Why is the question of a possible link between Ted Cruz’s campaign and agents of Russia at all relevant now? After all, Cruz lost in the presidential primary, and Donald Trump subsequently became the Republican candidate in the 2016 presidential election.

Fun fact: Ted Cruz’s campaign employed Cambridge Analytica before the controversial data firm started working for the Trump campaign in the summer of 2016. If there was already a direct or indirect connection between Cambridge Analytica via Ted Cruz, this bolsters the suspicion that the elusive and enigmatic data firm had Russian connections even before it joined the effort to make Donald Trump the president of the United States.

Another possible link between Cambridge Analytica and the Russian side is Moldovan-born academic Alexandr Kogan – the man who created the app that helped the data firm gain access to an untold number of Facebook users without the knowledge and consent of the vast majority of said users. Kogan has also had an affiliation with the University of St. Petersburg, Russia, which funded some of his research on social media data mining. He also received funding for his research from British, American, Canadian and Chinese governments.

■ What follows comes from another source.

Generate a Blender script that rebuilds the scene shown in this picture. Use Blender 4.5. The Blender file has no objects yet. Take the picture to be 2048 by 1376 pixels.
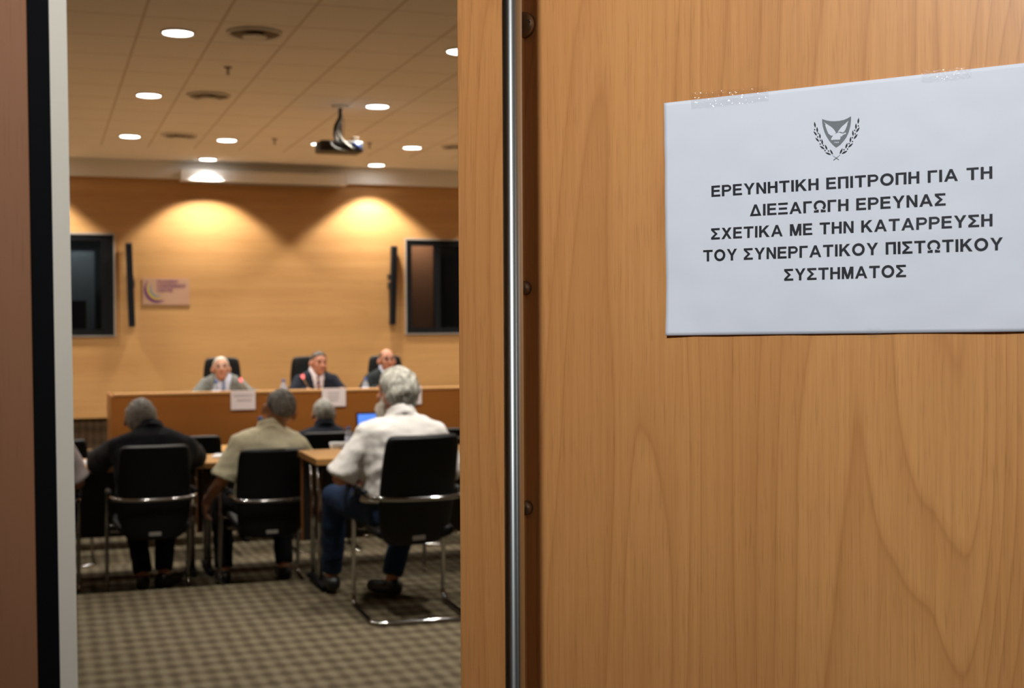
import bpy, bmesh, math, random
from mathutils import Vector, Matrix, Euler, noise
random.seed(7)
PI = math.pi
S = bpy.context.scene
COL = S.collection

# ------------------------------------------------------------------ camera, world, exposure
FPX, CAMH = 2690.0, 1.48
YAW, PITCH, ROLL = math.radians(19.3), math.atan(36 / 2690.0), 0.0051
_r = Vector((math.cos(YAW), -math.sin(YAW), 0)); _f = Vector((math.sin(YAW), math.cos(YAW), 0)); _u = Vector((0, 0, 1))
FW = _f * math.cos(PITCH) - _u * math.sin(PITCH)
_up = _u * math.cos(PITCH) + _f * math.sin(PITCH)
RT = _r * math.cos(ROLL) - _up * math.sin(ROLL)
UP = _up * math.cos(ROLL) + _r * math.sin(ROLL)
CAM = Vector((0, 0, CAMH))
cd = bpy.data.cameras.new('camera'); cam = bpy.data.objects.new('camera', cd); COL.objects.link(cam)
m = Matrix.Identity(4)
for i in range(3):
    m[i][0], m[i][1], m[i][2], m[i][3] = RT[i], UP[i], -FW[i], CAM[i]
cam.matrix_world = m
cd.sensor_width = 36.0; cd.sensor_fit = 'HORIZONTAL'; cd.lens = 36.0 * FPX / 2048.0
cd.clip_start = 0.02
cd.dof.use_dof = True; cd.dof.focus_distance = 1.22; cd.dof.aperture_fstop = 12.0; cd.dof.aperture_blades = 0
S.camera = cam

w = bpy.data.worlds.new('world'); S.world = w; w.use_nodes = True
w.node_tree.nodes['Background'].inputs[0].default_value = (0.02, 0.018, 0.016, 1)
w.node_tree.nodes['Background'].inputs[1].default_value = 1.0
S.view_settings.view_transform = 'Standard'; S.view_settings.look = 'None'
S.view_settings.gamma = 1.0; S.view_settings.use_curve_mapping = False
S.view_settings.exposure = 0.0

def ray(px, py):
    return FW + RT * ((px - 1024) / FPX) + UP * ((688 - py) / FPX)
def on_z(px, py, z):
    d = ray(px, py); return CAM + d * ((z - CAMH) / d.z)
def on_y(px, py, y):
    d = ray(px, py); return CAM + d * (y / d.y)

# room dimensions (metres)
CEIL, WALL_Y, FRONT_Y = 3.29, 15.07, 0.572
XL, XR = -4.2, 9.0
COR_CEIL = 2.62

def area(name, loc, size, power, col=(1, 1, 1), rot=(0, 0, 0), shape='DISK', size_y=None, spread=180, parent=None):
    l = bpy.data.lights.new(name, 'AREA'); l.shape = shape; l.size = size
    if size_y: l.size_y = size_y
    l.energy = power; l.color = col; l.spread = math.radians(spread)
    o = bpy.data.objects.new(name, l); COL.objects.link(o); o.location = loc; o.rotation_euler = rot
    if parent: o.parent = parent
    return o
# unseen corridor lamps: first behind camera left, second added as fill
COR_LIGHTS = [((-0.52, -0.10), 104.0), ((1.2, -1.9), 25.0)]
COR_COL = (0.92, 0.97, 1.05)
for (lx, ly), e in COR_LIGHTS:
    l = bpy.data.lights.new('corridor_unseen_light', 'SPOT'); l.spot_size = math.radians(100); l.spot_blend = 1.0; l.energy = e; l.color = COR_COL; l.shadow_soft_size = 0.10
    o = bpy.data.objects.new('corridor_unseen_light', l); COL.objects.link(o); o.location = (lx, ly, COR_CEIL - 0.20)
    o.rotation_euler = (Vector((0.55, 1.15, 2.15)) - o.location).to_track_quat('-Z', 'Y').to_euler()
LAMP_COL = (1.0, 0.94, 0.85)

# ------------------------------------------------------------------ materials
def mat(name, col, rough=0.6, metal=0.0, spec=0.5, var=0.0, vscale=(8, 8, 8), bump=0.0, bscale=60.0, emit=None, estr=0.0, sheen=0.0):
    m = bpy.data.materials.new(name); m.use_nodes = True
    nt = m.node_tree; b = nt.nodes['Principled BSDF']
    b.inputs['Base Color'].default_value = (*col, 1); b.inputs['Roughness'].default_value = rough
    b.inputs['Metallic'].default_value = metal; b.inputs['Specular IOR Level'].default_value = spec
    if sheen: b.inputs['Sheen Weight'].default_value = sheen
    tc = nt.nodes.new('ShaderNodeTexCoord')
    if var:
        mp = nt.nodes.new('ShaderNodeMapping'); mp.inputs['Scale'].default_value = vscale
        n = nt.nodes.new('ShaderNodeTexNoise'); n.inputs['Scale'].default_value = 1.0; n.inputs['Detail'].default_value = 5
        r = nt.nodes.new('ShaderNodeValToRGB')
        r.color_ramp.elements[0].position = 0.3; r.color_ramp.elements[1].position = 0.7
        r.color_ramp.elements[0].color = (*[c * (1 - var) for c in col], 1)
        r.color_ramp.elements[1].color = (*[min(1, c * (1 + var)) for c in col], 1)
        nt.links.new(tc.outputs['Object'], mp.inputs[0]); nt.links.new(mp.outputs[0], n.inputs[0])
        nt.links.new(n.outputs[0], r.inputs[0]); nt.links.new(r.outputs[0], b.inputs['Base Color'])
    if bump:
        n2 = nt.nodes.new('ShaderNodeTexNoise'); n2.inputs['Scale'].default_value = bscale; n2.inputs['Detail'].default_value = 3
        bp = nt.nodes.new('ShaderNodeBump'); bp.inputs['Strength'].default_value = bump; bp.inputs['Distance'].default_value = 0.02
        nt.links.new(tc.outputs['Object'], n2.inputs[0]); nt.links.new(n2.outputs[0], bp.inputs['Height'])
        nt.links.new(bp.outputs[0], b.inputs['Normal'])
    if emit:
        b.inputs['Emission Color'].default_value = (*emit, 1); b.inputs['Emission Strength'].default_value = estr
    return m

class NT:
    """small helper to wire math nodes"""
    def __init__(s, m): s.t = m.node_tree; s.b = s.t.nodes['Principled BSDF']
    def n(s, typ, **kw):
        x = s.t.nodes.new(typ)
        for k, v in kw.items(): setattr(x, k, v)
        return x
    def put(s, sock, v):
        if isinstance(v, (int, float)): sock.default_value = v
        elif isinstance(v, tuple): sock.default_value = v
        else: s.t.links.new(v, sock)
    def m(s, op, a, b=0.0, c=0.0):
        x = s.n('ShaderNodeMath', operation=op); s.put(x.inputs[0], a); s.put(x.inputs[1], b); s.put(x.inputs[2], c); return x.outputs[0]
    def coord(s, kind='Object', scale=(1, 1, 1), loc=(0, 0, 0)):
        t = s.n('ShaderNodeTexCoord'); mp = s.n('ShaderNodeMapping'); mp.inputs['Scale'].default_value = scale; mp.inputs['Location'].default_value = loc
        s.t.links.new(t.outputs[kind], mp.inputs[0]); return mp.outputs[0]
    def noise(s, vec, scale=1.0, detail=3.0, rough=0.5, dist=0.0):
        x = s.n('ShaderNodeTexNoise'); s.put(x.inputs['Vector'], vec); x.inputs['Scale'].default_value = scale
        x.inputs['Detail'].default_value = detail; x.inputs['Roughness'].default_value = rough; x.inputs['Distortion'].default_value = dist
        return x.outputs[0]
    def ramp(s, fac, stops, interp='LINEAR'):
        x = s.n('ShaderNodeValToRGB'); s.put(x.inputs[0], fac); cr = x.color_ramp; cr.interpolation = interp
        while len(cr.elements) < len(stops): cr.elements.new(0.5)
        for e, (p, c) in zip(cr.elements, stops): e.position = p; e.color = (*c, 1)
        return x.outputs[0]
    def mix(s, fac, a, b, mode='MIX'):
        x = s.n('ShaderNodeMix', data_type='RGBA', blend_type=mode); s.put(x.inputs[0], fac)
        for sock, v in ((x.inputs[6], a), (x.inputs[7], b)):
            s.put(sock, (*v, 1) if isinstance(v, tuple) and len(v) == 3 else v)
        return x.outputs[2]
    def sep(s, vec):
        x = s.n('ShaderNodeSeparateXYZ'); s.t.links.new(vec, x.inputs[0]); return x.outputs

def beech(name, light, dark, along='Z', rings=9.0, rough=0.38, offs=(0, 0, 0), across=5.0, run=0.75, line=0.55, fine=0.35):
    """laminate with cathedral growth rings: contour lines of a noise stretched along the grain"""
    m = bpy.data.materials.new(name); m.use_nodes = True; k = NT(m); k.b.inputs['Roughness'].default_value = rough
    def sc(a, b): return {'Z': (a, a, b), 'X': (b, a, a), 'Y': (a, b, a)}[along]
    n1 = k.noise(k.coord(scale=sc(across, run), loc=offs), 1.0, 1.6, 0.45, 0.25)
    n2 = k.noise(k.coord(scale=sc(across * 3.2, run * 2.2), loc=offs), 1.0, 2.0, 0.5)
    v = k.m('MULTIPLY', k.m('ADD', n1, k.m('MULTIPLY', n2, 0.035)), rings)
    fr = k.m('FRACT', v)
    ring = k.ramp(fr, [(0.0, (1, 1, 1)), (0.08, (0.5,) * 3), (0.35, (0.2,) * 3), (0.85, (0.0,) * 3), (0.95, (0.35,) * 3), (1.0, (1, 1, 1))])
    tone = k.noise(k.coord(scale=sc(across * 1.3, run * 0.35), loc=offs), 1.0, 2.0, 0.5)
    streak = k.noise(k.coord(scale=sc(230, 5.0), loc=offs), 1.0, 3.0, 0.6)
    pores = k.noise(k.coord(scale=sc(620, 26.0), loc=offs), 1.0, 1.0, 0.5)
    base = k.ramp(tone, [(0.32, tuple(0.55 * a + 0.45 * b for a, b in zip(light, dark))), (0.66, light)])
    c = k.mix(k.m('MULTIPLY', ring, line), base, dark)
    c = k.mix(k.m('MULTIPLY', k.ramp(streak, [(0.42, (0,) * 3), (0.75, (1,) * 3)]), fine), c, dark)
    c = k.mix(k.m('MULTIPLY', k.ramp(pores, [(0.56, (0,) * 3), (0.72, (1,) * 3)]), 0.22), c, tuple(d * 0.6 for d in dark))
    k.t.links.new(c, k.b.inputs['Base Color'])
    return m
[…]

For all those looking for the proverbial smoking gun in the context of possible cooperation between the Trump campaign and Russia: it is not implausible that it is sitting in a drawer of what was once Cambridge Analytica. If you study the output of the online influence campaign run by American supporters of candidate Trump on the one hand and the activities that came from the Russian side in the form of online trolls, bots, advertising and content spread by fake accounts, you will notice striking similarities.

The messages that were infused into the bloodstream of the internet by either side are virtually indistinguishable. Those similarities are so striking that they very strongly suggest that – at least from a certain point onwards – there was a coordinated effort, based on a mutually shared set of data and strategies.